REQUIRED TASK: Repeat the listing that follows, character for character, minus the pictures.

Data extracted from a collection:

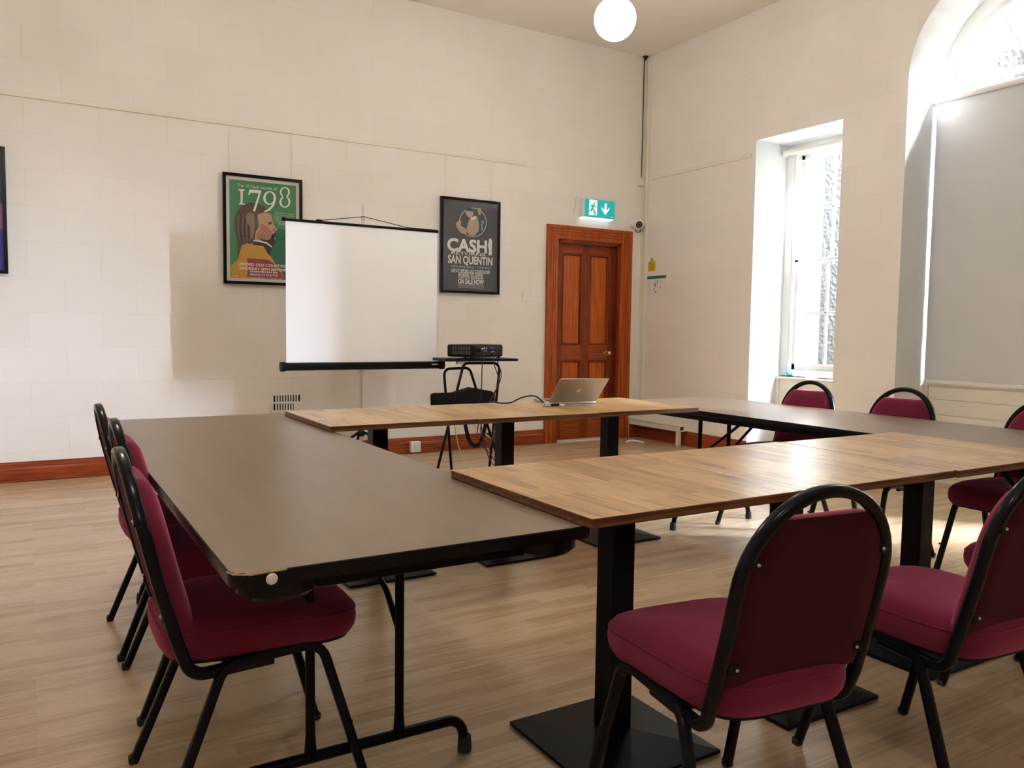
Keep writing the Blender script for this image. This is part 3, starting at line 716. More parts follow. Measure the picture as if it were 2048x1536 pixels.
ply('face', [(480, 600), (560, 573), (640, 590), (660, 650), (672, 700), (722, 780), (716, 793), (690, 800), (695, 850), (700, 890), (690, 940), (650, 975), (560, 930), (440, 890), (460, 790), (500, 740)], ink('poster_skin', (.50, .30, .20)), r, pr, P1)
ply('cheek_shade', [(520, 700), (600, 740), (650, 800), (640, 870), (560, 920), (470, 880), (470, 810), (510, 790)], ink('poster_skin_shade', (.40, .19, .12)), r, pr, P1)
for kx in range(7):
    ply('hair_strand', [(250 + kx * 26, 600 - kx * 6), (262 + kx * 26, 596 - kx * 6), (256 + kx * 24, 760), (270 + kx * 22, 900), (262 + kx * 22, 900), (244 + kx * 24, 760)], [hs1, hs2][kx % 2], r, pr, P1)
ply('nose_shade', [(668, 760), (716, 793), (692, 802), (670, 800)], hs3, r, pr, P1)
ply('coat_trim', [(290, 965), (350, 937), (560, 972), (600, 1040), (690, 1175), (675, 1180), (580, 1050), (540, 985), (350, 955), (300, 985)], hs4, r, pr, P1)
ply('eye', [(605, 690), (650, 685), (652, 712), (615, 718)], ink('poster_eye', (.12, .07, .05)), r, pr, P1)
ply('beard', [(650, 830), (700, 815), (698, 860), (672, 880), (692, 895), (694, 945), (655, 978), (600, 955), (540, 915), (500, 880), (600, 900), (640, 880)], ink('poster_beard', (.03, .018, .012)), r, pr, P1)
ply('hair_streak', [(330, 620), (380, 570), (440, 590), (450, 700), (440, 800), (420, 880), (390, 880), (400, 760), (360, 700)], ink('poster_hair_light', (.24, .19, .15)), r, pr, P1)
ply('collar', [(430, 905), (560, 920), (650, 980), (620, 1100), (560, 1000), (420, 950)], ink('poster_navy', (.015, .02, .05)), r, pr, P1)
ply('coat', [(155, 1200), (240, 1130), (290, 960), (350, 935), (440, 955), (550, 970), (590, 1040), (680, 1170), (770, 1270), (800, 1362), (155, 1340)], ink('poster_mustard', (.50, .26, .03)), r, pr, P1)
ply('sash', [(350, 1110), (600, 1130), (680, 1180), (770, 1300), (790, 1362), (340, 1345), (360, 1260)], ink('poster_crimson', (.28, .04, .04)), r, pr, P1)
ply('collar_edge', [(425, 900), (480, 900), (590, 925), (655, 975), (648, 985), (580, 940), (480, 915), (430, 912)], ink('poster_white', (.75, .72, .68)), r, pr, P1)
pw_ = ink('poster_lettering', (.78, .75, .70))
ytx = yp - .00015 * (layer[0] + 1)
def ptxt(txt, px0, px1, py, size, P, m_, root, part, bold=.0):
    x0_, z_ = P(px0, py); x1_, _ = P(px1, py)
    text_mesh(txt, size, (x0_ + x1_) / 2, z_, ytx, x1_ - x0_, bold, m_, part, root)
ptxt('The 10 Dark \u017fecrets of', 240, 715, 255, .036, P1, pw_, r, pr)
# big old-style figures 1798
bm = BM()
def fig(pts): 
    f = bm.faces.new([bm.verts.new((x, ytx - .0002, z)) for x, z in [P1(*q) for q in pts]]); f.normal_update(); bmesh.ops.triangulate(bm, faces=[f])
def ringfig(cx, cy_, rx, ry, wx, wy):
    N = 28; A = []; B = []
    for i in range(N):
        t_ = 2 * pi * i / N
        x, z = P1(cx + rx * cos(t_), cy_ + ry * sin(t_)); A.append(bm.verts.new((x, ytx, z)))
        x, z = P1(cx + (rx - wx) * cos(t_), cy_ + (ry - wy) * sin(t_)); B.append(bm.verts.new((x, ytx, z)))
    for i in range(N): bm.faces.new((A[i], A[(i + 1) % N], B[(i + 1) % N], B[i]))
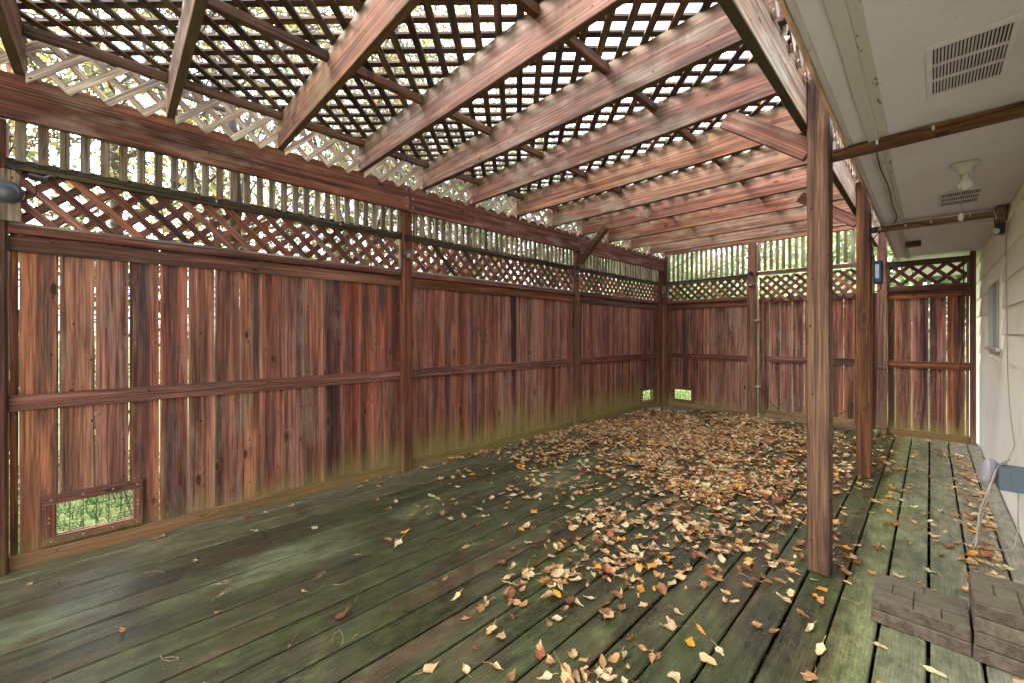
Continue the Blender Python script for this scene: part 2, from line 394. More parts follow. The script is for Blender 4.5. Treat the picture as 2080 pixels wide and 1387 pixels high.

OUTPUT FOR THIS TASK:
Keep writing the Blender script for this image. This is part 3, starting at line 716. More parts follow. Measure the picture as if it were 2048x1536 pixels.
ply('face', [(480, 600), (560, 573), (640, 590), (660, 650), (672, 700), (722, 780), (716, 793), (690, 800), (695, 850), (700, 890), (690, 940), (650, 975), (560, 930), (440, 890), (460, 790), (500, 740)], ink('poster_skin', (.50, .30, .20)), r, pr, P1)
ply('cheek_shade', [(520, 700), (600, 740), (650, 800), (640, 870), (560, 920), (470, 880), (470, 810), (510, 790)], ink('poster_skin_shade', (.40, .19, .12)), r, pr, P1)
for kx in range(7):
    ply('hair_strand', [(250 + kx * 26, 600 - kx * 6), (262 + kx * 26, 596 - kx * 6), (256 + kx * 24, 760), (270 + kx * 22, 900), (262 + kx * 22, 900), (244 + kx * 24, 760)], [hs1, hs2][kx % 2], r, pr, P1)
ply('nose_shade', [(668, 760), (716, 793), (692, 802), (670, 800)], hs3, r, pr, P1)
ply('coat_trim', [(290, 965), (350, 937), (560, 972), (600, 1040), (690, 1175), (675, 1180), (580, 1050), (540, 985), (350, 955), (300, 985)], hs4, r, pr, P1)
ply('eye', [(605, 690), (650, 685), (652, 712), (615, 718)], ink('poster_eye', (.12, .07, .05)), r, pr, P1)
ply('beard', [(650, 830), (700, 815), (698, 860), (672, 880), (692, 895), (694, 945), (655, 978), (600, 955), (540, 915), (500, 880), (600, 900), (640, 880)], ink('poster_beard', (.03, .018, .012)), r, pr, P1)
ply('hair_streak', [(330, 620), (380, 570), (440, 590), (450, 700), (440, 800), (420, 880), (390, 880), (400, 760), (360, 700)], ink('poster_hair_light', (.24, .19, .15)), r, pr, P1)
ply('collar', [(430, 905), (560, 920), (650, 980), (620, 1100), (560, 1000), (420, 950)], ink('poster_navy', (.015, .02, .05)), r, pr, P1)
ply('coat', [(155, 1200), (240, 1130), (290, 960), (350, 935), (440, 955), (550, 970), (590, 1040), (680, 1170), (770, 1270), (800, 1362), (155, 1340)], ink('poster_mustard', (.50, .26, .03)), r, pr, P1)
ply('sash', [(350, 1110), (600, 1130), (680, 1180), (770, 1300), (790, 1362), (340, 1345), (360, 1260)], ink('poster_crimson', (.28, .04, .04)), r, pr, P1)
ply('collar_edge', [(425, 900), (480, 900), (590, 925), (655, 975), (648, 985), (580, 940), (480, 915), (430, 912)], ink('poster_white', (.75, .72, .68)), r, pr, P1)
pw_ = ink('poster_lettering', (.78, .75, .70))
ytx = yp - .00015 * (layer[0] + 1)
def ptxt(txt, px0, px1, py, size, P, m_, root, part, bold=.0):
    x0_, z_ = P(px0, py); x1_, _ = P(px1, py)
    text_mesh(txt, size, (x0_ + x1_) / 2, z_, ytx, x1_ - x0_, bold, m_, part, root)
ptxt('The 10 Dark \u017fecrets of', 240, 715, 255, .036, P1, pw_, r, pr)
# big old-style figures 1798
bm = BM()
def fig(pts): 
    f = bm.faces.new([bm.verts.new((x, ytx - .0002, z)) for x, z in [P1(*q) for q in pts]]); f.normal_update(); bmesh.ops.triangulate(bm, faces=[f])
def ringfig(cx, cy_, rx, ry, wx, wy):
    N = 28; A = []; B = []
    for i in range(N):
        t_ = 2 * pi * i / N
        x, z = P1(cx + rx * cos(t_), cy_ + ry * sin(t_)); A.append(bm.verts.new((x, ytx, z)))
        x, z = P1(cx + (rx - wx) * cos(t_), cy_ + (ry - wy) * sin(t_)); B.append(bm.verts.new((x, ytx, z)))
    for i in range(N): bm.faces.new((A[i], A[(i + 1) % N], B[(i + 1) % N], B[i]))
Continue the Blender Python script for this scene: part 2, from line 394. More parts follow. The script is for Blender 4.5. Treat the picture as 2080 pixels wide and 1387 pixels high.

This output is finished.